Don’t sharpen the knives yet – it doesn’t seem likely.

He makes his claim during a new Channel 4 documentary, Steph and Dom Meet Nigel Farage, in which the UKIP leader – who will contest the South Thanet seat in Kent next May – chats over drinks with the ‘posh’ couple from Gogglebox.

It’s an extraordinary remark, considering he once claimed his salary and expenses as an MEP were worth £250,000 a year (£3.75 million so far), while his wife – also on the EU payroll – makes £30,000 per annum.

His current official salary is £79,000, plus office allowances of £42,600 a year. His wife’s salary brings the total up to £109,000 per year, according to The Independent.

According to that paper, “The UKIP leader says he only has one ‘small semi-detached house in the country’, that he does not drive a ‘flash car’, and that he and Kirsten Farage ‘don’t have expensive holidays, we haven’t done for 10 years’.”

He should tell that to people living in fear of eviction from their flats because of the bedroom tax, who have never had a car of any kind and must rely on sketchy public transport services instead, and who have not had a holiday of any kind since before the Coalition came into office.

What response do you think he’d get?

His household earnings of £2,096 per week are more than four times as much as those of the average UK full-time employee (£517pw) and that house of his is said to be worth £540,000 alone.

He doesn’t understand poverty.

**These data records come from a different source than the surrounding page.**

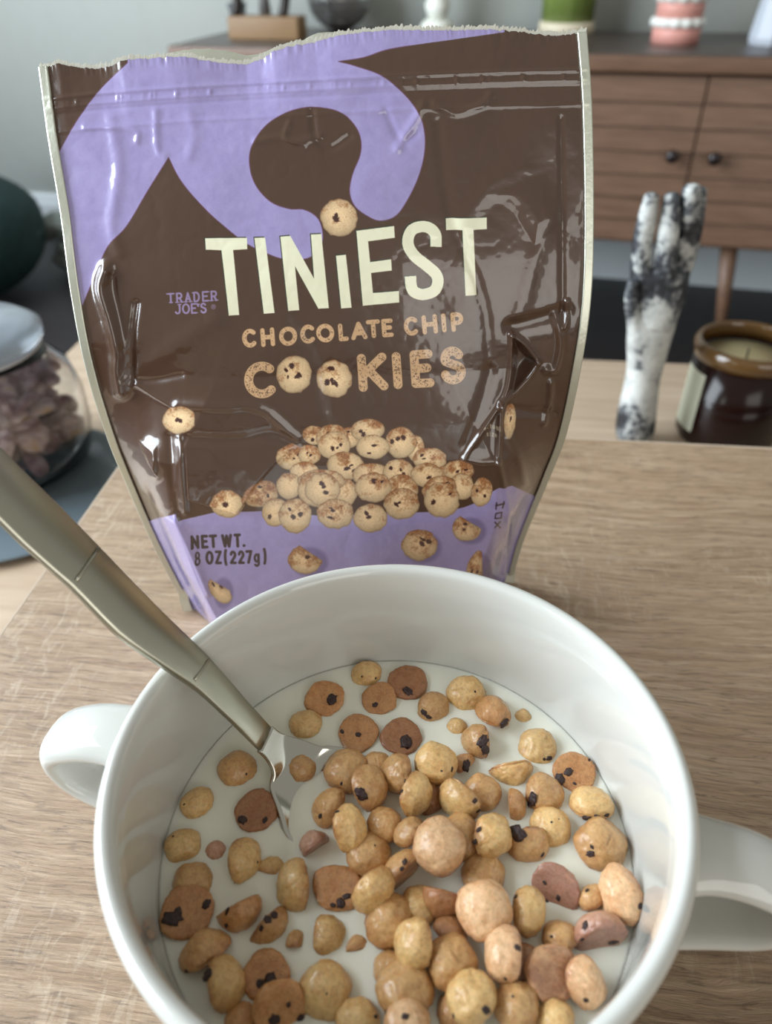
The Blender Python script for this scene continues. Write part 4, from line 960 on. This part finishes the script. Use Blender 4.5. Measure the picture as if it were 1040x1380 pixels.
# left field
C_(320, 1039, 54, 't', 'tan round cookie floating left of the spoon neck', 90, 80, -1.2, [(12, 4, 2)])
C_(345, 1093, 60, 'd', 'dark brown cookie lying underside up left of the spoon tip', 70, -72, -.8, [(-18, 12, 8), (12, 12, 5)])
C_(266, 1084, 47, 'p', 'pale oval cookie nearest the left milk edge', 100, 80, -1, [(-18, 0, 2)], .9)
C_(247, 1141, 52, 'p', 'pale oval cookie alone against the left wall', 100, 80, -.9, [(-14, -14, 2)], .88)
C_(292, 1148, 30, 'r', 'tiny brown drowned piece between two pale cookies', 90, 60, -2.4)
C_(327, 1160, 58, 'p', 'pale half cookie with its flat cut to the left', 8, 38, -.5, [(-16, 22, 3), (20, 2, 2)], 1.05)
C_(370, 1176, 48, 'p', 'thin pale sliver of cookie left of the standing half', 75, 0, -2.9, [], .45)
C_(260, 1190, 56, 't', 'flooded tan cookie behind the flat brown one', 90, 60, -2.0)
C_(252, 1228, 74, 'b', 'flat brown cookie with a big chip left and a small one right', 110, -50, 1.2, [(-20, 10, 15), (-12, 2, 8), (26, -9, 8)])
C_(322, 1224, 70, 'b', 'cracked brown cookie tipped on its side beside the flat one', -70, 5, .4, [(-14, -14, 10), (-16, 4, 6), (-16, 22, 5)], .85)
C_(360, 1247, 62, 't', 'wedge of cookie with a toasted cut face above its pale side', -50, 12, -1.2, [(0, -8, 7), (10, -14, 7), (-8, 4, 5)], .85)
C_(401, 1193, 70, 'p', 'pale upright half cookie with a dark right edge', 183, 36, .2, [(16, -18, 8), (16, -4, 6), (14, 20, 5)], .9)
C_(277, 1285, 70, 't', 'curved tan cookie against the lower left wall', 115, 30, -.8, [(-26, 24, 4)])
C_(300, 1327, 76, 'p', 'pale cookie with a smoky dark left half', 20, 40, .8, [(-20, -14, 12), (-22, 4, 10)], .9)
C_(358, 1315, 66, 'b', 'brown flat cookie with a black chip at its foot', 90, -55, 0, [(6, 8, 14), (-8, 10, 7)])
C_(377, 1360, 76, 'b', 'brown cookie at the bottom with two dark chips', 110, -55, 2.5, [(-8, 14, 10), (28, 14, 9), (12, -6, 5)])
C_(438, 1335, 72, 'p', 'large smooth pale cookie near the bottom of the picture', 85, 82, -.6, [(2, 4, 2)])
C_(442, 1262, 58, 'p', 'pale quarter cookie sunk between two slivers', 10, 55, -1.8, [], .95)
C_(401, 1273, 44, 't', 'narrow tan sliver left of the pale quarter', 88, 0, -2.5, [(2, 14, 2)], .45)
C_(483, 1278, 38, 't', 'narrow tan sliver right of the pale quarter', 95, 0, -2.4, [], .5)
C_(482, 1378, 60, 'p', 'pale cookie cut by the lower picture edge', 90, 80, -.4, [(24, -8, 4)])
C_(325, 1376, 46, 'b', 'brown drowned cookie at the lower left wall', 90, 70, -2.2)
C_(405, 1036, 44, 't', 'small tan cookie lying in the spoon', 90, 60, 0.1)
# heap, lower layer
g2 = 'tiny chocolate chip cookies in the bowl of milk'
C_(468, 1040, 62, 't', 'tan cookie at the upper left foot of the heap', 90, 60, 1.0, [(-8, 16, 3)])
C_(507, 1032, 40, 't', 'small tan cookie peeping out at the back of the heap', 90, 60, 1.0)
C_(446, 1090, 58, 't', 'tan cookie with a small chip at its left, edge of heap', 150, 40, 1.0, [(-15, 10, 5)], .85)
C_(425, 1141, 52, 'r', 'grey brown short cookie at the left edge of the heap', 120, -10, .6, [(2, 18, 5), (10, 20, 5)], .8)
C_(497, 1153, 62, 't', 'tan cookie deep in the left side of the heap', 60, 60, 1.4, [(8, -14, 2)])
C_(518, 1112, 50, 't', 'half hidden tan cookie in the middle of the heap', 100, 60, 2.6)
C_(650, 1068, 52, 't', 'tan dome behind the split cookie on the heap', 60, 70, 1.4)
C_(575, 1075, 46, 'd', 'brown cookie in the dark gap of the heap', 60, 60, 1.0)
C_(622, 1128, 66, 't', 'tan cookie right behind the palest dome', 20, 55, 2.4, [], .9)
C_(651, 1180, 60, 't', 'tan cookie deep behind the big shiny dome', 80, 60, .8)
C_(525, 1241, 70, 't', 'plain tan cookie at the lower left side of the heap', 70, 70, 1.6)
C_(565, 1222, 54, 'p', 'yellowish cookie deep in the heap centre', 70, 60, .4)
C_(606, 1256, 48, 'd', 'dark brown cookie in the gap below the shiny dome', 70, 30, 1.6)
C_(799, 1212, 44, 't', 'small tan cookie squeezed beside the pink one', 120, 40, 1.2, [(-8, -12, 4)], .85)
C_(755, 1264, 50, 't', 'tan cookie tucked behind the flat faced pair', 100, 50, .8, [(-12, -2, 3)])
C_(524, 1304, 44, 't', 'small tan cookie left of the lower heap', 110, 60, .6)
C_(545, 1335, 78, 't', 'large greyish tan cookie at the bottom of the heap', 100, 65, 2.0)
C_(612, 1362, 50, 'b', 'brown cookie under the chip dotted dome', 90, 50, .5)
C_(695, 1357, 62, 't', 'plain tan cookie low at the bottom right', 100, 70, 3.5, [(-4, -14, 3)])
C_(748, 1374, 52, 'p', 'pale cookie at the lower right wall', 100, 60, 2.5)
C_(705, 1300, 56, 'd', 'brown cookie in the shade right of the pink wet one', 90, 40, .8)
# heap, upper layer
C_(455, 1196, 70, 'b', 'flat tan brown cookie with a cluster of black chips low', 100, -55, 1.2, [(4, 22, 9), (12, 12, 7), (-6, 24, 5)], .85)
C_(545, 1175, 62, 't', 'grey flat faced half cookie under the palest dome', 130, -15, 3.6, [(0, -14, 5), (-4, -4, 4)], .85)
C_(501, 1197, 68, 'p', 'pale half dome turned down right, chips at its left', -48, 42, 5.0, [(-18, -10, 5), (-26, 4, 4)], .95)
C_(496, 1062, 62, 't', 'brownish glossy cookie with a chocolate patch facing up', 20, 50, 4.0, [(-9, 8, 11), (26, 8, 4)])
C_(538, 1043, 60, 't', 'tan half cookie split open to its right', 165, 40, 3.4, [(10, 10, 5)], .85)
C_(557, 1070, 60, 'p', 'pale oval half cookie in the heap centre back', -15, 45, 5.2, [(-16, -4, 3)], .92)
C_(587, 1029, 60, 'p', 'pale dome at the back of the heap with a side chip', 70, 72, 4.5, [(22, 8, 4), (8, 10, 2)])
C_(622, 1075, 64, 'p', 'pale cookie split by a brown groove on top', -130, 38, 4.5, [(18, 4, 5), (22, 18, 4)])
C_(468, 1116, 64, 'p', 'pale half cookie with a reddish left rim', 5, 50, 5.5, [(-14, -22, 4)], .85)
C_(552, 1123, 46, 't', 'small tan cookie tucked left of the palest dome', 130, 45, 4.5)
C_(661, 1126, 68, 'p', 'pale upright cookie with reddish chips on its left', 5, 50, 4.5, [(-16, -8, 5), (-20, 8, 6)], .82)
C_(598, 1207, 68, 'd', 'dark reddish cookie wedged upright in the heap', -100, 5, 3.0, [(-4, -22, 8), (8, -18, 5)], .85)
C_(592, 1140, 74, 'g', 'palest smooth dome on top of the heap', 90, 82, 8.0)
C_(709, 1228, 66, 'p', 'speckled pale oval cookie right of the big shiny dome', 0, 52, 3.4, [(-14, -20, 4)], .8)
C_(652, 1226, 76, 'g', 'big shiny pale dome in front of the heap', 90, 80, 6.0)
C_(608, 1297, 72, 't', 'large tan cookie in the lower middle of the heap', 70, 68, 3.5)
C_(561, 1273, 70, 'p', 'pale cookie with an angular flat right side', 175, 46, 5.2, [(-2, 34, 6), (26, 0, 3)], .95)
C_(748, 1198, 70, 'r', 'purplish wet cookie lying underside up on the milk', 80, -66, 1.8, [(-12, 18, 6), (-14, -8, 4), (4, 12, 5)], .9)
C_(838, 1206, 74, 'g', 'bright pink wet cookie against the right wall', 185, 58, 3.4, [(24, 14, 6)], .8)
C_(808, 1264, 76, 'r', 'reddish brown wet cookie with a dark chip at its right', 110, -25, 2.6, [(18, 6, 8), (-20, -16, 7), (-24, 2, 4)], .95)
C_(785, 1322, 72, 'g', 'rosy cookie pressed behind its flat faced neighbour', -20, 50, 3.4, [(4, 26, 5)], .8)
C_(746, 1312, 80, 'g', 'big flat faced rosy cookie at the lower right', 160, -60, 5.0, [], .88)
C_(683, 1287, 74, 'g', 'glossy rosy cookie with one chip on its folded right side', 165, 44, 6.0, [(14, -10, 6), (-2, 32, 4)], .88)
C_(635, 1345, 72, 'p', 'pale cookie with a chip low on its right', 110, 62, 5.5, [(20, 16, 8), (-24, 24, 4)], .95)
C_(548, 1378, 64, 'g', 'rosy pale cookie with a chip at the bottom picture edge', 90, 50, 5.0, [(-2, -8, 6), (-28, -14, 4)])
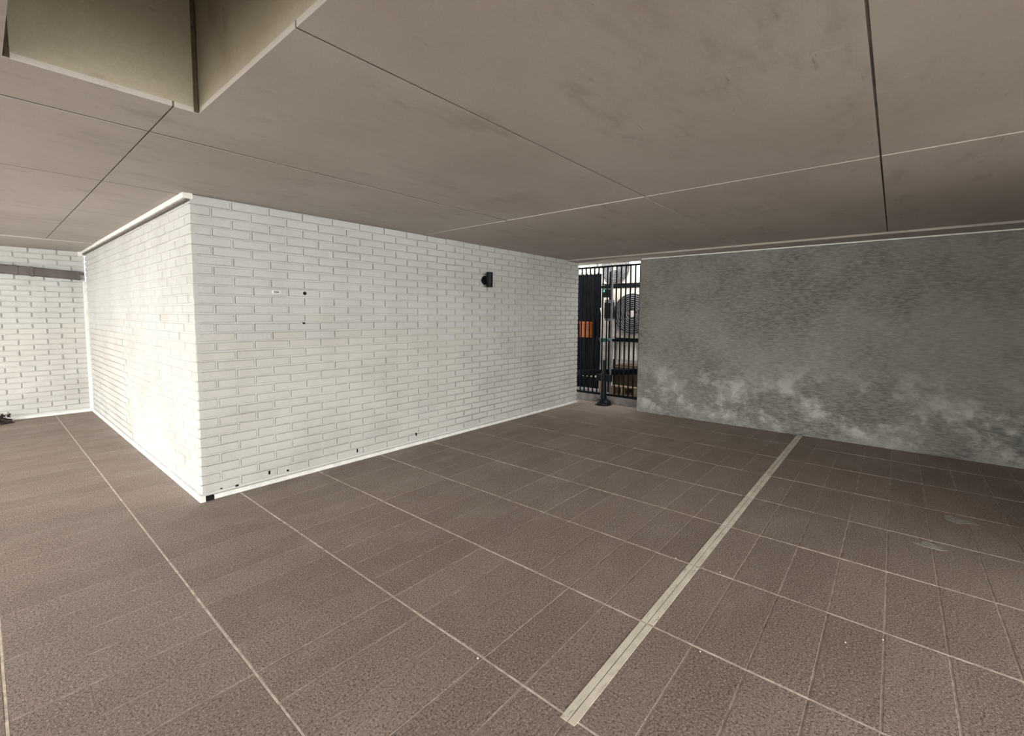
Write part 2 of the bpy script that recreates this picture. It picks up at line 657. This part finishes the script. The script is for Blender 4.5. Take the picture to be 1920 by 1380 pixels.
# base strips, cornice and corner boards
base_front = struct(MB().chamfer(0.075, LX, -0.012, 0.02, 0.0, 0.034, 0.006, '-y').obj('baseboard_front', 'trim_white'))
MB().box(0.02, 0.08, -0.004, 0.02, 0.0, 0.03).obj('gap', 'hole', base_front)
struct(MB().chamfer(-0.016, 0.02, -0.012, Y_FAR, 0.0, 0.045, 0.006, '-x').obj('baseboard_left', 'trim_white'))
struct(MB().chamfer(OPEN_X, -0.02, Y_FAR - 0.012, Y_FAR + 0.02, 0.0, 0.035, 0.006, '-y').obj('baseboard_back', 'trim_white'))
struct(MB().chamfer(-0.040, 0.02, -0.006, Y_FAR, H - 0.036, H, 0.004, '-x').obj('trim_1', 'trim_white'), 'white cornice strip over the bright brick wall', 'trim')
struct(MB().box(-0.020, 0.02, 0.0, Y_FAR, H - 0.050, H - 0.036).obj('cornice_gap', 'pipe'))  # dark-coloured strip standing in for the shaded gap under the cornice
struct(MB().chamfer(-0.03, 0.02, Y_FAR - 0.05, Y_FAR + 0.01, 0.04, 1.72, 0.004, '-x').obj('trim_3', 'trim_white'))

# ------------------------------------------------------------------ grey rendered wall
XG, YG = 4.916, -0.95
wall_right = struct(MB().box(XG, XG + 0.19, Y_REAR, YG, 0.0, H).obj('wall_right', 'render'),
                    'dark grey cement-rendered wall with pale blooms', 'wall')
struct(MB().chamfer(XG - 0.014, XG + 0.002, Y_REAR, YG - 0.02, 2.074, 2.086, 0.004, '-x').obj('trim_4', 'sealant'),
       'white sealant bead along the grey wall head', 'trim')
struct(MB().box(X_PART, XG, Y_PART - 0.2, Y_PART, 0.0, H).obj('wall_shading_rear', 'render'))  # unseen partition, added to shade the right end of the grey wall
struct(MB().box(X_PART, X_PART + 0.2, Y_REAR, Y_PART - 0.2, 0.0, H).obj('wall_shading_return', 'render'))  # return of the added partition, narrows the entrance light
struct(MB().box(OPEN_X - 0.2, OPEN_X, Y_REAR, Y_OPEN0, 0.0, H).obj('wall_side', 'mortar'))  # unseen wall, its end placed to limit side daylight on the front bricks
struct(MB().box(OPEN_X - 0.2, OPEN_X, Y_OPEN1, Y_FAR + 0.15, 0.0, H).obj('wall_side_far', 'mortar'))  # unseen wall, closes the opening to dim the left brick face

# ------------------------------------------------------------------ ceiling
RX0, RX1, RY0, RY1, RZ = -0.864, -0.339, -3.15, -1.455, 0.62
core = MB()


def around(x0, x1, y0, y1, hole):
    """sub-rectangles of a rectangle minus a hole"""
    hx0, hx1, hy0, hy1 = hole
    if hx1 <= x0 or hx0 >= x1 or hy1 <= y0 or hy0 >= y1:
        return [(x0, x1, y0, y1)]
    out = []
    if y0 < hy0:
        out.append((x0, x1, y0, hy0))
    if y1 > hy1:
        out.append((x0, x1, hy1, y1))
    a, b = max(y0, hy0), min(y1, hy1)
    if x0 < hx0:
        out.append((x0, hx0, a, b))
    if x1 > hx1:
        out.append((hx1, x1, a, b))
    return out


HOLE = (RX0, RX1, RY0, RY1)
CX1 = 5.17
for r in around(OPEN_X, CX1, Y_REAR, Y_FAR + 0.15, (RX0 - 0.05, RX1 + 0.05, RY0 - 0.05, RY1 + 0.05)):
    core.box(*r, H + 0.016, H + 0.25)
ceiling = struct(core.obj('ceiling', 'ceiling_core'), 'bare concrete slab soffit with panel joints', 'ceiling')
CXS = [OPEN_X, -2.82, -0.423, 1.974, 4.37, 4.57]
CYS = [Y_REAR, -5.95, -4.74, -3.521, -2.304, -1.077, 0.077, 1.28, 2.17, 3.42]
gp, gy_ = 0.0032, 0.0075
for i in range(len(CXS) - 1):
    for j in range(len(CYS) - 1):
        if CXS[i] > 0 and CYS[j] > 0.05:
            continue
        x0, x1, y0, y1 = CXS[i], CXS[i + 1], CYS[j], CYS[j + 1]
        if CXS[i] == 4.37:
            continue
        if CXS[i] == 1.974:
            x1 = 4.57
        z = H + (-0.004 if x0 > 1.9 else 0.0) + random.uniform(-0.001, 0.001)
        mb = MB()
        for r in around(x0 + gp, x1 - gp, y0 + (gy_ if y0 > -2 else 0.0042), y1 - (gy_ if y1 > -2 else 0.0042), HOLE):
            mb.box(*r, z, H + 0.02)
        mb.obj('ceiling_panel', 'ceiling', ceiling)
for y in CYS[1:-1]:
    jw = 0.0068 if y > -2 else 0.0035
    MB().box(OPEN_X, 4.57 if y < 0.05 else -0.05, y - jw, y + jw, H + 0.0016, H + 0.02).obj('panel_joint', 'ceiling_joint', ceiling) if y < RY0 or y > RY1 else \
        [MB().box(a, b, y - jw, y + jw, H + 0.0016, H + 0.02).obj('panel_joint', 'ceiling_joint', ceiling) for a, b in ((OPEN_X, RX0), (RX1, 4.57))]
for a, b in ((Y_REAR, RY0), (RY1, 3.42)):
    MB().box(-0.4262, -0.4198, a, b, H + 0.0015, H + 0.02).obj('panel_joint', 'ceiling_joint', ceiling)
# lower strip beside the grey wall and downstand by the back wall
MB().box(4.574, CX1, Y_REAR, 0.6, H - 0.022, H + 0.02).obj('edge_strip', 'ceiling', ceiling)
MB().box(OPEN_X, -0.042, 3.425, Y_FAR + 0.02, H - 0.012, H + 0.02).obj('edge_strip', 'ceiling', ceiling)
MB().box(-0.062, 0.0, Y_FAR - 0.05, Y_FAR, H - 0.07, H - 0.01).obj('corner_block', 'trim_white', ceiling)
# the deep recess in the slab
rz = H + RZ
rec = MB()
rec.box(RX0 - 0.05, RX1 + 0.05, RY0 - 0.05, RY1 + 0.05, rz, rz + 0.05)
rec.obj('recess_lid', 'recess', ceiling)
MB().box(RX0, RX1, RY1, RY1 + 0.05, H + 0.02, rz).obj('recess_side', 'recess', ceiling)
MB().box(RX0, RX1, RY0 - 0.05, RY0, H + 0.02, rz).obj('recess_side', 'recess', ceiling)
MB().box(RX1, RX1 + 0.05, RY0 - 0.05, RY1 + 0.05, H + 0.02, rz).obj('recess_side', 'recess', ceiling)
MB().box(RX0 - 0.05, RX0, RY0 - 0.05, RY1 + 0.05, H + 0.02, rz).obj('recess_side', 'recess', ceiling)
MB().chamfer(RX1 - 0.016, RX1, RY1 - 0.010, RY1 + 0.01, H + 0.002, rz, 0.005, '-y').obj('corner_dark_strip', 'recess_dark', ceiling)  # corner shading and grime put in as a dark-coloured strip
MB().chamfer(RX0, RX0 + 0.016, RY1 - 0.010, RY1 + 0.01, H + 0.002, rz, 0.005, '-y').obj('corner_dark_strip', 'recess_dark', ceiling)

# ------------------------------------------------------------------ painted parking line
mb = MB()
yl0, yl1 = -2.901, -2.846
i = 0
xs = [OX + i * PX_ for i in range(0, 9)]
for i, x in enumerate(xs):
    a = x + 0.006 if i else x - 0.02
    b = (xs[i + 1] - 0.006) if i + 1 < len(xs) else XG
    b = min(b, XG - 0.002)
    if b > a:
        mb.box(a, b, yl0, OY - 0.0032, -0.002, 0.0011)
        mb.box(a, b, OY + 0.0005, yl1, -0.002, 0.0011)
tag(mb.obj('parking_line', 'line'), 'worn cream painted line running across the paving to the grey wall', 'line marking')

# ------------------------------------------------------------------ wall light
wl = thing('wall_light', (2.85, -0.0, 1.62), 'small black cylinder wall light on the white brick wall', 'wall light')
MB().cyl((2.85, 0.004, 1.712), (2.85, -0.022, 1.712), 0.052, 0.047, n=28).obj('backplate', 'black', wl, True)
MB().cyl((2.85, -0.02, 1.712), (2.85, -0.055, 1.712), 0.018, n=16).obj('arm', 'black', wl, True)
b = MB()
b.cyl((2.85, -0.083, 1.632), (2.85, -0.083, 1.798), 0.036, n=28)
b.torus((2.85, -0.083, 1.798), (0, 0, 1), 0.0335, 0.003, 28, 6)
b.torus((2.85, -0.083, 1.632), (0, 0, 1), 0.0335, 0.003, 28, 6)
body = b.obj('lamp_body', 'black', wl, True)
MB().cyl((2.85, -0.083, 1.6305), (2.85, -0.083, 1.6325), 0.028, n=20).obj('lens', 'bar_grey', body)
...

In the documentary he falls down steps and smashes a glass of champagne. Champagne!

In a Radio Times interview about the show, Farage says he had drunk two-and-a-half pints in the pub with the couple, and then enjoyed a “steady consumption” of five or six glasses of wine and champagne. He goes on to blame the smashed glass on his injuries from the plane crash in which he was involved on the day of the 2010 general election (which itself tells you a great deal about his lifestyle).

It’s a good story because – like David Cameron’s use of his late son in defending the Coalition’s cuts to the NHS – it stops others from questioning him as that would suggest a lack of respect for what he went through.

However, Vox Political doesn’t believe it’s true for a moment – unless Farage is blaming his incessant (in the media) alcohol consumption on the crash.

Isn’t it more likely to have been because his lifestyle owes more to the Hooray Henries of the 1980s than the White Van Man of today?